Given information:
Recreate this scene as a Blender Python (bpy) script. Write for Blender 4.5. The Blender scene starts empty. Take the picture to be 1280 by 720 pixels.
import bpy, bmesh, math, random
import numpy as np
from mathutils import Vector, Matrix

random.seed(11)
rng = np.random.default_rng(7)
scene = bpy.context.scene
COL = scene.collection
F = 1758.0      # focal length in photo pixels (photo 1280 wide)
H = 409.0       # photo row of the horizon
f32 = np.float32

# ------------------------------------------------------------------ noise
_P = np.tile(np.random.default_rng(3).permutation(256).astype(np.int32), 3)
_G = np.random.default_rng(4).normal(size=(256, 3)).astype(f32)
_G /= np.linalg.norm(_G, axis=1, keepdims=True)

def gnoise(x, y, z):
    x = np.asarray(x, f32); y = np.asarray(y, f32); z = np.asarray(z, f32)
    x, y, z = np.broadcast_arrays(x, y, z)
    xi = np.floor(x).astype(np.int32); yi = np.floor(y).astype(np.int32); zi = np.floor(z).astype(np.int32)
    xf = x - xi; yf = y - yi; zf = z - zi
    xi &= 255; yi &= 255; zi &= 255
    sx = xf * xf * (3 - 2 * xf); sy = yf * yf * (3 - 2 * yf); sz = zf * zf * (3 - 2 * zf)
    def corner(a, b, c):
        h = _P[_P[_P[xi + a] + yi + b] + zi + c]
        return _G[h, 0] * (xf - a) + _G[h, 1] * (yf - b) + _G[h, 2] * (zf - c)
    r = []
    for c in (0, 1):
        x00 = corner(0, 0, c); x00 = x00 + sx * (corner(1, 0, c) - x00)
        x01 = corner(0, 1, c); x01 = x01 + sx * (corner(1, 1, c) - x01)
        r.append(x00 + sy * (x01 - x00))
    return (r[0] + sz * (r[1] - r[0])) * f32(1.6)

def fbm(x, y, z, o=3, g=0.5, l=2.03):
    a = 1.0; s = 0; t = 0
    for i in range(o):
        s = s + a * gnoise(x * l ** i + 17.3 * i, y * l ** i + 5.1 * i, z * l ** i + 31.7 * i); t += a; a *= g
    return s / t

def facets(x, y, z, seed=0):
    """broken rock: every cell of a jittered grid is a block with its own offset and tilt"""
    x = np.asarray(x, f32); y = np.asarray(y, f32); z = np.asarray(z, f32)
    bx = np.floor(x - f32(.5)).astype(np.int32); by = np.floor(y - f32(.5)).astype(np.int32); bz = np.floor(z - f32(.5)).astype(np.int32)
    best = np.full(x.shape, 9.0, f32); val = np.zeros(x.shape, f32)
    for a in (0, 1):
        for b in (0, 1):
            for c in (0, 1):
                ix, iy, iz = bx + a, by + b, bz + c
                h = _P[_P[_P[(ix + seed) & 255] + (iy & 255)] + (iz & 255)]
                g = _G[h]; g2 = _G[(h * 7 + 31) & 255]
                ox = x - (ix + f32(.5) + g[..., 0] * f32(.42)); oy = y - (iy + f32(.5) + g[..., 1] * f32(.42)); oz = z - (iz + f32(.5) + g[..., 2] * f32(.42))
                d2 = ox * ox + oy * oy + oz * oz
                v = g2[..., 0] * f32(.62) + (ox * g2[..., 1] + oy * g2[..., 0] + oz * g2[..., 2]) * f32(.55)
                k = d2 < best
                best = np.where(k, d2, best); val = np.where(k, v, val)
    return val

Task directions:
Retype the whole listing above exactly.

Task response:
Recreate this scene as a Blender Python (bpy) script. Write for Blender 4.5. The Blender scene starts empty. Take the picture to be 1280 by 720 pixels.
import bpy, bmesh, math, random
import numpy as np
from mathutils import Vector, Matrix

random.seed(11)
rng = np.random.default_rng(7)
scene = bpy.context.scene
COL = scene.collection
F = 1758.0      # focal length in photo pixels (photo 1280 wide)
H = 409.0       # photo row of the horizon
f32 = np.float32

# ------------------------------------------------------------------ noise
_P = np.tile(np.random.default_rng(3).permutation(256).astype(np.int32), 3)
_G = np.random.default_rng(4).normal(size=(256, 3)).astype(f32)
_G /= np.linalg.norm(_G, axis=1, keepdims=True)

def gnoise(x, y, z):
    x = np.asarray(x, f32); y = np.asarray(y, f32); z = np.asarray(z, f32)
    x, y, z = np.broadcast_arrays(x, y, z)
    xi = np.floor(x).astype(np.int32); yi = np.floor(y).astype(np.int32); zi = np.floor(z).astype(np.int32)
    xf = x - xi; yf = y - yi; zf = z - zi
    xi &= 255; yi &= 255; zi &= 255
    sx = xf * xf * (3 - 2 * xf); sy = yf * yf * (3 - 2 * yf); sz = zf * zf * (3 - 2 * zf)
    def corner(a, b, c):
        h = _P[_P[_P[xi + a] + yi + b] + zi + c]
        return _G[h, 0] * (xf - a) + _G[h, 1] * (yf - b) + _G[h, 2] * (zf - c)
    r = []
    for c in (0, 1):
        x00 = corner(0, 0, c); x00 = x00 + sx * (corner(1, 0, c) - x00)
        x01 = corner(0, 1, c); x01 = x01 + sx * (corner(1, 1, c) - x01)
        r.append(x00 + sy * (x01 - x00))
    return (r[0] + sz * (r[1] - r[0])) * f32(1.6)

def fbm(x, y, z, o=3, g=0.5, l=2.03):
    a = 1.0; s = 0; t = 0
    for i in range(o):
        s = s + a * gnoise(x * l ** i + 17.3 * i, y * l ** i + 5.1 * i, z * l ** i + 31.7 * i); t += a; a *= g
    return s / t

def facets(x, y, z, seed=0):
    """broken rock: every cell of a jittered grid is a block with its own offset and tilt"""
    x = np.asarray(x, f32); y = np.asarray(y, f32); z = np.asarray(z, f32)
    bx = np.floor(x - f32(.5)).astype(np.int32); by = np.floor(y - f32(.5)).astype(np.int32); bz = np.floor(z - f32(.5)).astype(np.int32)
    best = np.full(x.shape, 9.0, f32); val = np.zeros(x.shape, f32)
    for a in (0, 1):
        for b in (0, 1):
            for c in (0, 1):
                ix, iy, iz = bx + a, by + b, bz + c
                h = _P[_P[_P[(ix + seed) & 255] + (iy & 255)] + (iz & 255)]
                g = _G[h]; g2 = _G[(h * 7 + 31) & 255]
                ox = x - (ix + f32(.5) + g[..., 0] * f32(.42)); oy = y - (iy + f32(.5) + g[..., 1] * f32(.42)); oz = z - (iz + f32(.5) + g[..., 2] * f32(.42))
                d2 = ox * ox + oy * oy + oz * oz
                v = g2[..., 0] * f32(.62) + (ox * g2[..., 1] + oy * g2[..., 0] + oz * g2[..., 2]) * f32(.55)
                k = d2 < best
                best = np.where(k, d2, best); val = np.where(k, v, val)
    return val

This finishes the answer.